**REQUEST:** Repeat exactly what appears from the opening line of the listing to the line with "grass('grass', 30000, -3, 3.1, 12.8, 20, .05, GR)", inclusive.

**INFORMATION SUPPLIED:**
------------------------------------------------------------------------
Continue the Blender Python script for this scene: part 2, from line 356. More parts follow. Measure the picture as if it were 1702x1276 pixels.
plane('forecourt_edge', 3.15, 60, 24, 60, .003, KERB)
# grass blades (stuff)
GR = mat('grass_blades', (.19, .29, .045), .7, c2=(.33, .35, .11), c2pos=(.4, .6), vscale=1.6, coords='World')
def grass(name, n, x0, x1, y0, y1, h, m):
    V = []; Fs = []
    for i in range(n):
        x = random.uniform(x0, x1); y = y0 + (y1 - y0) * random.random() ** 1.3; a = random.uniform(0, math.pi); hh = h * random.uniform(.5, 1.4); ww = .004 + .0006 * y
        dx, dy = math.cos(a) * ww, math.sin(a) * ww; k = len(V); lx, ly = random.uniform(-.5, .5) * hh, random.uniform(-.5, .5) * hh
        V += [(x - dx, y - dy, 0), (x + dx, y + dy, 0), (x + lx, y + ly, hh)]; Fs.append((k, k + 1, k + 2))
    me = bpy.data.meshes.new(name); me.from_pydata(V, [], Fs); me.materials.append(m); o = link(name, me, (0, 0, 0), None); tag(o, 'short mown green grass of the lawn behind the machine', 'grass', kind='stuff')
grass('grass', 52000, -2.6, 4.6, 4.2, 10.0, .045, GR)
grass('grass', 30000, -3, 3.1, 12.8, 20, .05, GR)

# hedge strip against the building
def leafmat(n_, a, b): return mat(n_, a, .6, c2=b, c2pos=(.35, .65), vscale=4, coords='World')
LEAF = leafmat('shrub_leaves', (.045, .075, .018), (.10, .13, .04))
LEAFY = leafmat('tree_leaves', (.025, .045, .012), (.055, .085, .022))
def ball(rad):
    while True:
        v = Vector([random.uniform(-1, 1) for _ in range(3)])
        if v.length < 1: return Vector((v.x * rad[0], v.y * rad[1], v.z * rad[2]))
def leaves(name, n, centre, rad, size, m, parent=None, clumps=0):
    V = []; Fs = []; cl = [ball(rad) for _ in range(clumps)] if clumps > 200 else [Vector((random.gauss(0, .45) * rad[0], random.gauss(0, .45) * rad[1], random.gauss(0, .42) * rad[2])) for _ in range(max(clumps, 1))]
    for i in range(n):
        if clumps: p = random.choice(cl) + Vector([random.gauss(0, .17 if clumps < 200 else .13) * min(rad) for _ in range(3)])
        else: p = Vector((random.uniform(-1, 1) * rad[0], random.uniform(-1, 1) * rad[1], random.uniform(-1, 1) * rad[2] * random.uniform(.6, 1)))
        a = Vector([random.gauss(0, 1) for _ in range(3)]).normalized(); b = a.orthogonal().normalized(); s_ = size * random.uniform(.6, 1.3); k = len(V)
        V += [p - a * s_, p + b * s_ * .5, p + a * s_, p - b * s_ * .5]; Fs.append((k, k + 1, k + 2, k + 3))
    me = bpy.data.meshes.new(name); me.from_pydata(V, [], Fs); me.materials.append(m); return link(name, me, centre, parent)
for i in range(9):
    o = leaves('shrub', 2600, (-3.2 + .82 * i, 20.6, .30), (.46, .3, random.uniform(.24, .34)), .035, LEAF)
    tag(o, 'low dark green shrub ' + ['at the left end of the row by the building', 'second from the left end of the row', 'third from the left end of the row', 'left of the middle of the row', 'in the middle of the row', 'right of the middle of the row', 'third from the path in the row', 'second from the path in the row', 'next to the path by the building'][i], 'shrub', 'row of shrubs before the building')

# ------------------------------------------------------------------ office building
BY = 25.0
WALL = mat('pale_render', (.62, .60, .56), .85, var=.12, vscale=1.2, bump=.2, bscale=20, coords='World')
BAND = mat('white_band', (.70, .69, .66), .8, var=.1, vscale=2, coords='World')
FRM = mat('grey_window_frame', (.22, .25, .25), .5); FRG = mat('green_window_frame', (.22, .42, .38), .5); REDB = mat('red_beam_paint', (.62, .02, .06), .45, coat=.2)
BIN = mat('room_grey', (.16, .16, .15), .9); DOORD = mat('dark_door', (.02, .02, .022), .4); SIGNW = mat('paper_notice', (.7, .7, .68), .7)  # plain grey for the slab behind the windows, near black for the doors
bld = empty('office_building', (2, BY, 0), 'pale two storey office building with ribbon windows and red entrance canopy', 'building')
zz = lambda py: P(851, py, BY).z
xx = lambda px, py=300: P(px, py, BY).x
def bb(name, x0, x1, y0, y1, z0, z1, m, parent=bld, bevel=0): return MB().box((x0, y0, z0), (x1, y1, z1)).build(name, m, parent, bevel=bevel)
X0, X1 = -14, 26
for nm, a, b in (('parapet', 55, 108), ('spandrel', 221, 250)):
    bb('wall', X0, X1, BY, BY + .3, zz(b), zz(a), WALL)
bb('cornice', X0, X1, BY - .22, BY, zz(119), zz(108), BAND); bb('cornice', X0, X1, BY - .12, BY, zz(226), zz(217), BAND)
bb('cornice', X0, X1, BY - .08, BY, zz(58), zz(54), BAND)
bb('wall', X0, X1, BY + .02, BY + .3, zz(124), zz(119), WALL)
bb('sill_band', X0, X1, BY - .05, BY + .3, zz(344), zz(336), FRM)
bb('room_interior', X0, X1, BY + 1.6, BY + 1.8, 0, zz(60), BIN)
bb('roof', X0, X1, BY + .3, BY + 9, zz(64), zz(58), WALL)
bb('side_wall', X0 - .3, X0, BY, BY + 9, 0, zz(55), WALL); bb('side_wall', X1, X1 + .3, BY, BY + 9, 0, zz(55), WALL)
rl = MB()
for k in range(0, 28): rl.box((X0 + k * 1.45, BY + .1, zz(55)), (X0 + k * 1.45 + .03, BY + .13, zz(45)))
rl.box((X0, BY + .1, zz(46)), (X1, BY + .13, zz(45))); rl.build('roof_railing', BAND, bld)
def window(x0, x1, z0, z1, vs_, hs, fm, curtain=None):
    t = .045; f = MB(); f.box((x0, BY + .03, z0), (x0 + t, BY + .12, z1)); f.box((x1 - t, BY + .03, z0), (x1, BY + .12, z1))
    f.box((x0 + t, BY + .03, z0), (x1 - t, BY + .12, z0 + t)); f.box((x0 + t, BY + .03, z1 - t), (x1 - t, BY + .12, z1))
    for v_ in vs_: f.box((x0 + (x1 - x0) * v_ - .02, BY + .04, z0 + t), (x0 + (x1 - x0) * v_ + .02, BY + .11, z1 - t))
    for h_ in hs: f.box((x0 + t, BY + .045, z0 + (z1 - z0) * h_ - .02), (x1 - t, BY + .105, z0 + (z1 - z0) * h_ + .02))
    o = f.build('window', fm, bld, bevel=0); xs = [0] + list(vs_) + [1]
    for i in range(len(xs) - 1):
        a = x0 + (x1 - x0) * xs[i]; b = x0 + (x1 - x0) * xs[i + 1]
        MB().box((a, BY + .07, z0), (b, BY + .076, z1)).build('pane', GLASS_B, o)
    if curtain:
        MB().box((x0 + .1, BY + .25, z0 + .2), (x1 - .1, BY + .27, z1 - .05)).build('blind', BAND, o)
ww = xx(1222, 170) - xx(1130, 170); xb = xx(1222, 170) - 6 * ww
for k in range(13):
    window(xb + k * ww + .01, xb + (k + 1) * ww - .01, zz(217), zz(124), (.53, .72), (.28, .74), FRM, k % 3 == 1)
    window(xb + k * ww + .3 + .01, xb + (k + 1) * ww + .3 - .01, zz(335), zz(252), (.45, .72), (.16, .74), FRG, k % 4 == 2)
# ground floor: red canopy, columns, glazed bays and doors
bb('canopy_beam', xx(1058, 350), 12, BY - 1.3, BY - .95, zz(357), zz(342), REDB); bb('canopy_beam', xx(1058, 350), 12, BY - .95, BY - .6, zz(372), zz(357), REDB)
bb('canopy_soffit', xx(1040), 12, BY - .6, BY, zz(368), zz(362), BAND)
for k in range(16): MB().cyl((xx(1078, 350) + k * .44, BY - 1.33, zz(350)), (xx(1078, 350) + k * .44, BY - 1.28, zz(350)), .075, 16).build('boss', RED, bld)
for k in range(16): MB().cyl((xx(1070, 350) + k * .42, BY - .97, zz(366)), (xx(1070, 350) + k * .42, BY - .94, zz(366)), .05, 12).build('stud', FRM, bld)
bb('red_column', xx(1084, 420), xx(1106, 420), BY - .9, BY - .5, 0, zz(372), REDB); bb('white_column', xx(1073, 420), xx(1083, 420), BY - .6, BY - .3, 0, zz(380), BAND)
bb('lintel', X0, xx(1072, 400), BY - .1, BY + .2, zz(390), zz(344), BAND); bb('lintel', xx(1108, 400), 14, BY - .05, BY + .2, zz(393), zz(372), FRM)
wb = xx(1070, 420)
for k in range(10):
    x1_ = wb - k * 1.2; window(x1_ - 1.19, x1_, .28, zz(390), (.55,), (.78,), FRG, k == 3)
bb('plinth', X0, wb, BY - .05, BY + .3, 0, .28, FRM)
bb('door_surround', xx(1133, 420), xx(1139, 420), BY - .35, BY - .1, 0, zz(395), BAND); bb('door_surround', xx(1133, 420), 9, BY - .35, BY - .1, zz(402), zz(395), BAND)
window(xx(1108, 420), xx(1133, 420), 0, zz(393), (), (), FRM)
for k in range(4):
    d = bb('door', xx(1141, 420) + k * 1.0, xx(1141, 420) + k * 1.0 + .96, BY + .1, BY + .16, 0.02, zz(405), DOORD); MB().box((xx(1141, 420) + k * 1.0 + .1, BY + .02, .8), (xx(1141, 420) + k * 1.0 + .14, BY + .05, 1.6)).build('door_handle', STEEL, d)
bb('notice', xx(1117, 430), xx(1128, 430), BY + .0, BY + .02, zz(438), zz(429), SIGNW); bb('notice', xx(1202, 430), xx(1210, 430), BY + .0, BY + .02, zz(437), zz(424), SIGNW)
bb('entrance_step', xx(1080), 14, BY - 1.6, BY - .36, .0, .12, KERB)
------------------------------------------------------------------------
**ANSWER TO THIS EXERCISE:**
Continue the Blender Python script for this scene: part 2, from line 356. More parts follow. Measure the picture as if it were 1702x1276 pixels.
plane('forecourt_edge', 3.15, 60, 24, 60, .003, KERB)
# grass blades (stuff)
GR = mat('grass_blades', (.19, .29, .045), .7, c2=(.33, .35, .11), c2pos=(.4, .6), vscale=1.6, coords='World')
def grass(name, n, x0, x1, y0, y1, h, m):
    V = []; Fs = []
    for i in range(n):
        x = random.uniform(x0, x1); y = y0 + (y1 - y0) * random.random() ** 1.3; a = random.uniform(0, math.pi); hh = h * random.uniform(.5, 1.4); ww = .004 + .0006 * y
        dx, dy = math.cos(a) * ww, math.sin(a) * ww; k = len(V); lx, ly = random.uniform(-.5, .5) * hh, random.uniform(-.5, .5) * hh
        V += [(x - dx, y - dy, 0), (x + dx, y + dy, 0), (x + lx, y + ly, hh)]; Fs.append((k, k + 1, k + 2))
    me = bpy.data.meshes.new(name); me.from_pydata(V, [], Fs); me.materials.append(m); o = link(name, me, (0, 0, 0), None); tag(o, 'short mown green grass of the lawn behind the machine', 'grass', kind='stuff')
grass('grass', 52000, -2.6, 4.6, 4.2, 10.0, .045, GR)
grass('grass', 30000, -3, 3.1, 12.8, 20, .05, GR)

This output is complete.